Nos mouvements doivent aussi créer de manière autonome des plateformes de diffusion de nos discours et stratégie. Ces plateformes au format papier, virtuel ou en personne (festival, formation, débat, etc.) doivent se remplir d’une richesse de pensée et de parole qui puisse inspirer et orienter nos communautés dans les luttes à venir. Notre capacité à promouvoir nos idéaux et à les confronter aux différentes réalités immédiates de nos communautés déterminera notre capacité a resté pertinent·e·s et à avoir une relation organique à celles-ci.
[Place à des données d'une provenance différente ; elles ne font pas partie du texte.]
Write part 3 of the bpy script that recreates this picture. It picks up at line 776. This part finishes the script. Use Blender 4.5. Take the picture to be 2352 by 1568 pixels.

En bref, ce que je retiens de l’histoire de ces groupes et de leurs pratiques pour nos mouvement est la nécessité de bâtir un mouvement pluriforme et organisé; un mouvement capable d’assurer la défense de nos communautés, de prendre part à diverses luttes et mobilisations, d’en être les instigateu·rice·s et d’assurer une capacité autonome à la solidarité et l’entraide.
Mot de la fin
La nécessité de construire un mouvement révolutionnaire au sein de nos communautés doit, à bien des égards, être une évidence pour un grand nombre de mes adelphes queers et trans. L’éternel combat auquel nous faisons face dans ce monde capitaliste nous fait réaliser son imperfection, sa cruauté. Ce constat dresse devant nous un montagne immense: le travail à faire semble interminable et nos moyens, ridicules. Pourtant, tous les grands changements sociaux commencent quelque part, par l’action et le travail de groupes d’individus déterminés. Il est dur de concevoir comment renverser un système dans son entier, mais il est facile de commencer à agir! Trouvez autour de vous des gens qui partagent vos valeurs et ressentis. Constituez-vous en groupe organisé et commencez à agir à votre échelle (faire de l’affichage contre la transphobie, créer et diffuser du contenu, avoir une présence en manifestation, trouver d’autres groupes avec lesquels collaborer, organiser des évènements publics, etc.) En vous incarnant dans l’espace public, vous permettez à d’autres de trouver de la résonnance dans vos actions, de vous comprendre et de vous rejoindre. Développez par vous-même votre force d’agir, développez vos propres stratégies et manières de faire, étudiez celles des autres. Une poignée de personne coordonnées et prêtes à agir peuvent former la base d’un collectif puissant qui, en relations avec d’autres, peut créer un mouvement fort.
Amour et Rage.
[1] On parlait alors de mouvements gay et lesbien, la notion de mouvement queer naissant dans ces années-là, et les mouvement trans ayant largement été effacé ou supplanté dans cette période.
[2] Le Bund ne fut pas la seul force de gauche juive ayant organisé des efforts de ce type, mais est de loin la plus significative.